## WHAT NEEDS TO BE DONE
Gather up all lines that carry the word "this".

[Stored items]
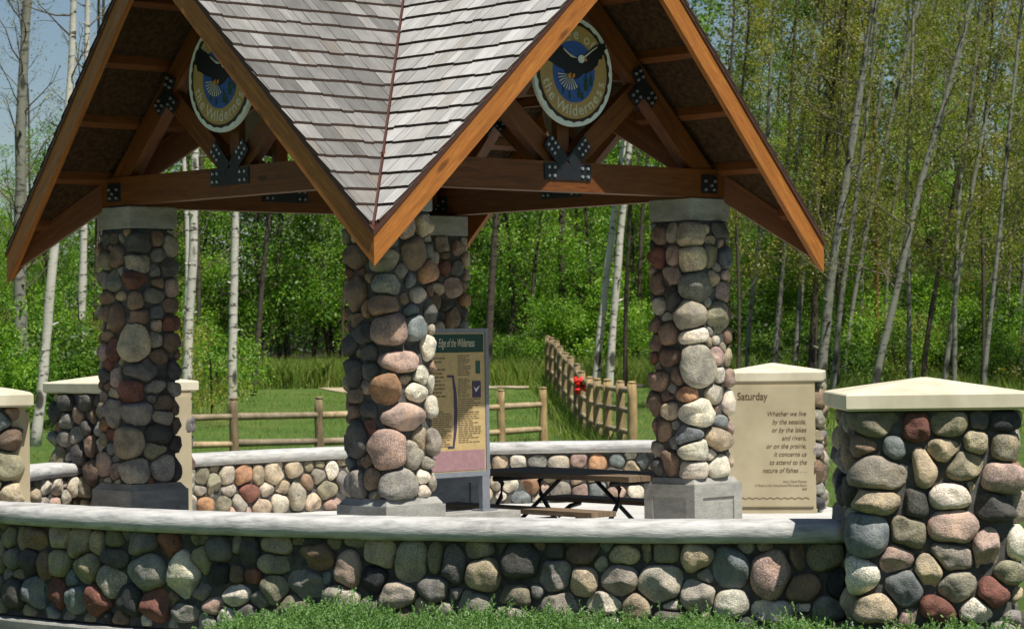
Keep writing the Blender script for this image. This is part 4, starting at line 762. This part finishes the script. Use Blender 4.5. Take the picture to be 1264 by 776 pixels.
    arc('Edge of', .70, 138, 42, False, .135*.9*1.0); arc('the Wilderness', .705, 192, 350, True, .135*.9)
    mb.build('lettering', MT['s_cream'], root)
    # hanging brackets
    mb = MB()
    for x in (-.12, .12): slab(mb, T, x-.02, x+.02, .25, .31, -.075, -.004)
    mb.build('bracket', MT['steel'], root)
emblem(0, 'round eagle sign reading the Wilderness in the gable above the information board')
emblem(3, 'round eagle sign half hidden by a rake board in the shaded gable')
emblem(1, 'round sign seen from its plain tan back, low behind the brighter eagle sign')
emblem(2, 'round sign seen from its plain back, behind the shaded eagle sign')

# ------------------------------------------------------------------ information board
dirv = Vector((.72, .69, 0)).normalized()
pr_ = Vector((-.205, 20.30, 0)); WB = 1.0; oc = pr_-dirv*(WB/2)
ib = thing('information_board', 'tall information board with a green header and tan text columns, behind the near stone post', 'information board', (oc.x, oc.y, 0))
nn_ = Vector((dirv.y, -dirv.x, 0)); T = facing((oc.x, oc.y, 0), nn_)
z0, z1 = .80, 1.965; h = WB/2
mb = MB(); slab(mb, T, -h+.02, h-.02, z0+.02, z1-.02, -.015, .010); mb.build('panel', plain('board_tan', (.50,.36,.165), .5, .4), ib)
mb = MB()
for a0, a1, b0, b1 in ((-h, h, z1-.035, z1), (-h, h, z0-.01, z0+.03), (-h, -h+.035, z0+.03, z1-.035), (h-.035, h, z0+.03, z1-.035)): slab(mb, T, a0, a1, b0, b1, -.022, .02)
mb.build('frame', MT['grey_metal'], ib)
for sx in (-1, 1):
    mb = MB(); slab(mb, T, sx*(h-.045)-.04, sx*(h-.045)+.04, .522, z0-.011, -.022, .02); slab(mb, T, sx*(h-.045)-.08, sx*(h-.045)+.08, .51, .521, -.07, .07); mb.build('post', MT['grey_metal'], ib)
mb = MB(); slab(mb, T, -h-.1, h+.16, 0, .51, -.2, .2); mb.build('plinth', MT['concrete'], ib)
mb = MB(); slab(mb, T, -h+.05, h-.05, z1-.19, z1-.046, .0105, .013); hd = mb.build('header', plain('header_green', (.012,.05,.035), .5, .4), ib)
mb = MB(); add_text(mb, T, 'Edge of the Wilderness', .095, h-.15, z1-.145, 'RIGHT', .3, d=.015, sx=.43); mb.build('lettering', MT['s_cream'], hd)
mb = MB(); slab(mb, T, -h+.05, h-.05, z0+.04, z0+.2, .0105, .013); mb.build('footer', plain('footer_mauve', (.33,.19,.20), .5, .4), ib)
mb = MB(); r_ = random.Random(8)
def lines(x0, x1, ya, yb, st, th):
    y = ya
    while y > yb:
        if r_.random() > .06:
            x = x0; xe = x1-(r_.random()**3)*(x1-x0)*.5
            while x < xe-.01:
                w = min(r_.uniform(.015, .06), xe-x); mb.add([T(x, y, .0122), T(x+w, y, .0122), T(x+w, y+th, .0122), T(x, y+th, .0122)], [(0,1,2,3)]); x += w+.008
        y -= st
lines(h-.94, h-.65, z1-.24, z1-.72, .028, .011); lines(h-.60, h-.46, z1-.24, z1-.55, .03, .012); lines(h-.60, h-.40, z1-.66, z0+.22, .017, .0075); lines(h-.33, h-.19, z1-.22, z0+.62, .017, .0075); lines(h-.33, h-.085, z0+.6, z0+.25, .017, .0075); lines(h-.94, h-.65, z1-.76, z0+.22, .018, .008)
lines(-.4, h-.1, z0+.15, z0+.12, .03, .014); lines(-.4, h-.1, z0+.095, z0+.07, .03, .02)
mb.build('text', plain('board_print', (.19,.14,.075), .6, .3), ib)
mb = MB(); pur = plain('board_purple', (.06,.045,.085), .5, .4)
slab(mb, T, h-.445, h-.375, z1-.385, z1-.370, .0105, .014); slab(mb, T, h-.445, h-.375, z1-.945, z1-.930, .0105, .014)
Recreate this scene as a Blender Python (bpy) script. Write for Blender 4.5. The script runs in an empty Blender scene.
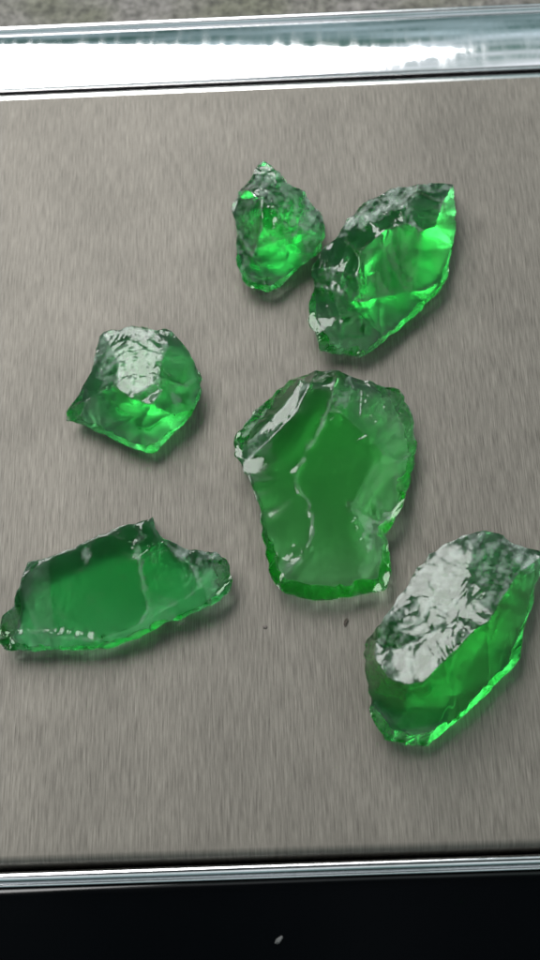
import bpy, math, random
import numpy as np
from mathutils import Vector, Matrix, noise
from mathutils.geometry import delaunay_2d_cdt

sc = bpy.context.scene
COL = sc.collection
R = math.radians
MM = 0.001

# ------------------------------------------------------------------ camera
PITCH = R(25.0)            # tilt away from straight down
DIST = 0.230
VFOV = R(42.0)
cam_pos = Vector((0.0, -math.sin(PITCH) * DIST, math.cos(PITCH) * DIST))
cd = bpy.data.cameras.new("camera")
cam = bpy.data.objects.new("camera", cd)
COL.objects.link(cam)
cam.location = cam_pos
ROLL = R(-4.0)             # the phone is held slightly turned
cam.rotation_euler = (Matrix.Rotation(PITCH, 3, 'X') @ Matrix.Rotation(ROLL, 3, 'Z')).to_euler()
cd.sensor_fit = 'VERTICAL'
cd.sensor_height = 24.0
cd.lens = 12.0 / math.tan(VFOV / 2)
cd.clip_start = 0.005
cd.clip_end = 50.0
cd.dof.use_dof = True
cd.dof.focus_distance = DIST - 0.006
cd.dof.aperture_fstop = 14.0
sc.camera = cam

# ------------------------------------------------------------------ world: dim room / garden seen low beyond the window
w = bpy.data.worlds.new("World")
sc.world = w
w.use_nodes = True
nt = w.node_tree
nt.nodes.clear()
def N(t, kind, **kw):
    n = t.nodes.new(kind)
    for k, v in kw.items():
        setattr(n, k, v)
    return n
out = N(nt, 'ShaderNodeOutputWorld')
bg = N(nt, 'ShaderNodeBackground')
tc = N(nt, 'ShaderNodeTexCoord')
sep = N(nt, 'ShaderNodeSeparateXYZ')
nt.links.new(tc.outputs['Generated'], sep.inputs[0])
rampz = N(nt, 'ShaderNodeValToRGB')          # by elevation
mp = N(nt, 'ShaderNodeMapRange')
mp.inputs['From Min'].default_value = -1.0
mp.inputs['From Max'].default_value = 1.0
nt.links.new(sep.outputs['Z'], mp.inputs['Value'])
nt.links.new(mp.outputs[0], rampz.inputs[0])
cr = rampz.color_ramp
cr.elements[0].position = 0.45; cr.elements[0].color = (0.12, 0.12, 0.118, 1)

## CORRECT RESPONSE
Keep writing the Blender script for this image. This is part 4, starting at line 762. This part finishes the script. Use Blender 4.5. Take the picture to be 1264 by 776 pixels.
Recreate this scene as a Blender Python (bpy) script. Write for Blender 4.5. The script runs in an empty Blender scene.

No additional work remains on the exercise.